**Problem description**
Exactly as they appear, copy the lines of the listing from the one containing "cr = np_mesh(name" through the final line, both included, and nothing else.
BEGIN
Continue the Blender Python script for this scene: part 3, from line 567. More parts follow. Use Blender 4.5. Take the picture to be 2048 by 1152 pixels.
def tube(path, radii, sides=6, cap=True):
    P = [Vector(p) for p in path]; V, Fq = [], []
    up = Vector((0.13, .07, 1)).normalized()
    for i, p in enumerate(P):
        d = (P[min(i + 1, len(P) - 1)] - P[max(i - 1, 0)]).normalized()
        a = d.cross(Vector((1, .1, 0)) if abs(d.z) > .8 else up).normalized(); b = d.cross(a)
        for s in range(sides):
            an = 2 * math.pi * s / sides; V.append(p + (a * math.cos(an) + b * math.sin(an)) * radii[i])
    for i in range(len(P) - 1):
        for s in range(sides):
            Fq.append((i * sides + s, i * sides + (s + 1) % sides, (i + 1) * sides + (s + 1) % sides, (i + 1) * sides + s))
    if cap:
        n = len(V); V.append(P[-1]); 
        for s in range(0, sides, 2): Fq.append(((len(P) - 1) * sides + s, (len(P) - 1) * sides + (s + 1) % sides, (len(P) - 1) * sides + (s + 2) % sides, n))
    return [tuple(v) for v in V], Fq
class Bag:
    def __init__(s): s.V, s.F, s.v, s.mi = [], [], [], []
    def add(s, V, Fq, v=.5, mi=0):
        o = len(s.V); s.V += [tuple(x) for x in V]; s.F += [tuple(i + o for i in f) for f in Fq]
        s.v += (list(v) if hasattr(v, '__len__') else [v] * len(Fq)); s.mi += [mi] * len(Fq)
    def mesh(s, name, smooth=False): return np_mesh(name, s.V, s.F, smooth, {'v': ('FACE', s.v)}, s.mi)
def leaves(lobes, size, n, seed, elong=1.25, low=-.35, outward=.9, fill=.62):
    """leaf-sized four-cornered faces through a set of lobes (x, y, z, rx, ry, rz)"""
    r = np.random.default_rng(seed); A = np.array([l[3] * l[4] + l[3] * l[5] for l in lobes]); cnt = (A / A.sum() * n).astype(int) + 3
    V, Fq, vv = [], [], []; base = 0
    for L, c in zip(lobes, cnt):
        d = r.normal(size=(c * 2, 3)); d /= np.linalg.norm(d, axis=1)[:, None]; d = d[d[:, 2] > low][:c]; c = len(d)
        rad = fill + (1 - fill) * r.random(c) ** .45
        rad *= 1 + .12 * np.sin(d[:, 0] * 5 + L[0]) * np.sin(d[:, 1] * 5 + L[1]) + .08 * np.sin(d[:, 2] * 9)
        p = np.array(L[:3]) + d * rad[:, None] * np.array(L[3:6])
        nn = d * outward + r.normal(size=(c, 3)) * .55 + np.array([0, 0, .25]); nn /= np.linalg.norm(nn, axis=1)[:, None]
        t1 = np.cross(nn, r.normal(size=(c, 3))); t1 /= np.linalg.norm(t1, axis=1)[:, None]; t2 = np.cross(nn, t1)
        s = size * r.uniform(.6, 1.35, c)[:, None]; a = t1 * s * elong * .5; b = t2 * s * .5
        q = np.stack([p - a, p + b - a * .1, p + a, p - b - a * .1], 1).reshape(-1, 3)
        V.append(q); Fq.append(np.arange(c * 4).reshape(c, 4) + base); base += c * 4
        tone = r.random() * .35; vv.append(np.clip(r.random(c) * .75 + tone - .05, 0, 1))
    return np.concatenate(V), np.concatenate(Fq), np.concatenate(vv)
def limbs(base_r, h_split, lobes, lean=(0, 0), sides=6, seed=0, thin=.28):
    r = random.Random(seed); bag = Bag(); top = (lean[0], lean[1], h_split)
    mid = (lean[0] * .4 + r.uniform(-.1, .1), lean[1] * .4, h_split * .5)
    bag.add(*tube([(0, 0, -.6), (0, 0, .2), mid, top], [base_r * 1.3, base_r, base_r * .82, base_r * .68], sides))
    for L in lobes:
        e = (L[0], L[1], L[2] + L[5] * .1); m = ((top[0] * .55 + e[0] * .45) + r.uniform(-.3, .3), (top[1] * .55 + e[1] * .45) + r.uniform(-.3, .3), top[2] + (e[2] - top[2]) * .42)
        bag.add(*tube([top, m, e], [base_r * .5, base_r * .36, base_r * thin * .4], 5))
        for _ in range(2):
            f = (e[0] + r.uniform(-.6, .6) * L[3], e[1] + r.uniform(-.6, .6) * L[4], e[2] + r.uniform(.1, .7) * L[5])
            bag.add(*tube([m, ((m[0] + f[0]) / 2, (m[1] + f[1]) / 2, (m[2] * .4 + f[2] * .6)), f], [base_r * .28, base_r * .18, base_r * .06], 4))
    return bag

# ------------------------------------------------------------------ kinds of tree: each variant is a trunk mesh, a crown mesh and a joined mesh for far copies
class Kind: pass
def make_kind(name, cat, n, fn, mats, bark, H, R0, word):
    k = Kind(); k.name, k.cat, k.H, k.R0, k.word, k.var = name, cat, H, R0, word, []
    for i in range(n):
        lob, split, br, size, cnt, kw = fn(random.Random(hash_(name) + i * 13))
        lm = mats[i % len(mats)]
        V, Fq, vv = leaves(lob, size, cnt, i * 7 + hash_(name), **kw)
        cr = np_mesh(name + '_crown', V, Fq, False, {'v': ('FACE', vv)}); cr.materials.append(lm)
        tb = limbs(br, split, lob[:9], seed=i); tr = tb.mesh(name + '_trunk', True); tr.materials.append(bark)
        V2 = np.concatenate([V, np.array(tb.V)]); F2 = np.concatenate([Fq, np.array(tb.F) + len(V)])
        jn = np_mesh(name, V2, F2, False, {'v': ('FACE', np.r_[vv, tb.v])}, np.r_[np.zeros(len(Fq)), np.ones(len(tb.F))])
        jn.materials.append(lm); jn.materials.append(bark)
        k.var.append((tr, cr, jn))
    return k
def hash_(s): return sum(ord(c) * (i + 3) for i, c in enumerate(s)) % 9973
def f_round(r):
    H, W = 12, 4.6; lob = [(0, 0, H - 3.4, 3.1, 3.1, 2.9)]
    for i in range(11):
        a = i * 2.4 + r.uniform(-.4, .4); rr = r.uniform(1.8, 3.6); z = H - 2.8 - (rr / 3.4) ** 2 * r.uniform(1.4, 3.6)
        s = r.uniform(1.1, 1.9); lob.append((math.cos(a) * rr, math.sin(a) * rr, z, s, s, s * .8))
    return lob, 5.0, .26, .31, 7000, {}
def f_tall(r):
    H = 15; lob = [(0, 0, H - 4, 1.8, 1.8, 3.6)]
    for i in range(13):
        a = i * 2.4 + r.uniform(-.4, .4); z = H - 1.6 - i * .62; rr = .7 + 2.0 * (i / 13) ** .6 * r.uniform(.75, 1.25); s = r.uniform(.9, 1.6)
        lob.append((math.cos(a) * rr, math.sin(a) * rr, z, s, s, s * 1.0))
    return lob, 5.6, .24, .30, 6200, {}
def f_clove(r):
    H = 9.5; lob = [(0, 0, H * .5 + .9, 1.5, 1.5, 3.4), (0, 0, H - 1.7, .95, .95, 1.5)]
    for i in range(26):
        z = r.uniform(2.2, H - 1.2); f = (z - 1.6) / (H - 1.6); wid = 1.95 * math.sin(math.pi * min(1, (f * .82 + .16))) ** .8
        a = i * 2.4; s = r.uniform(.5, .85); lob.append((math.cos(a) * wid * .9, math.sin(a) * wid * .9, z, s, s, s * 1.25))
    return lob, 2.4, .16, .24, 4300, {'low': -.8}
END
**Solution**
        cr = np_mesh(name + '_crown', V, Fq, False, {'v': ('FACE', vv)}); cr.materials.append(lm)
        tb = limbs(br, split, lob[:9], seed=i); tr = tb.mesh(name + '_trunk', True); tr.materials.append(bark)
        V2 = np.concatenate([V, np.array(tb.V)]); F2 = np.concatenate([Fq, np.array(tb.F) + len(V)])
        jn = np_mesh(name, V2, F2, False, {'v': ('FACE', np.r_[vv, tb.v])}, np.r_[np.zeros(len(Fq)), np.ones(len(tb.F))])
        jn.materials.append(lm); jn.materials.append(bark)
        k.var.append((tr, cr, jn))
    return k
def hash_(s): return sum(ord(c) * (i + 3) for i, c in enumerate(s)) % 9973
def f_round(r):
    H, W = 12, 4.6; lob = [(0, 0, H - 3.4, 3.1, 3.1, 2.9)]
    for i in range(11):
        a = i * 2.4 + r.uniform(-.4, .4); rr = r.uniform(1.8, 3.6); z = H - 2.8 - (rr / 3.4) ** 2 * r.uniform(1.4, 3.6)
        s = r.uniform(1.1, 1.9); lob.append((math.cos(a) * rr, math.sin(a) * rr, z, s, s, s * .8))
    return lob, 5.0, .26, .31, 7000, {}
def f_tall(r):
    H = 15; lob = [(0, 0, H - 4, 1.8, 1.8, 3.6)]
    for i in range(13):
        a = i * 2.4 + r.uniform(-.4, .4); z = H - 1.6 - i * .62; rr = .7 + 2.0 * (i / 13) ** .6 * r.uniform(.75, 1.25); s = r.uniform(.9, 1.6)
        lob.append((math.cos(a) * rr, math.sin(a) * rr, z, s, s, s * 1.0))
    return lob, 5.6, .24, .30, 6200, {}
def f_clove(r):
    H = 9.5; lob = [(0, 0, H * .5 + .9, 1.5, 1.5, 3.4), (0, 0, H - 1.7, .95, .95, 1.5)]
    for i in range(26):
        z = r.uniform(2.2, H - 1.2); f = (z - 1.6) / (H - 1.6); wid = 1.95 * math.sin(math.pi * min(1, (f * .82 + .16))) ** .8
        a = i * 2.4; s = r.uniform(.5, .85); lob.append((math.cos(a) * wid * .9, math.sin(a) * wid * .9, z, s, s, s * 1.25))
    return lob, 2.4, .16, .24, 4300, {'low': -.8}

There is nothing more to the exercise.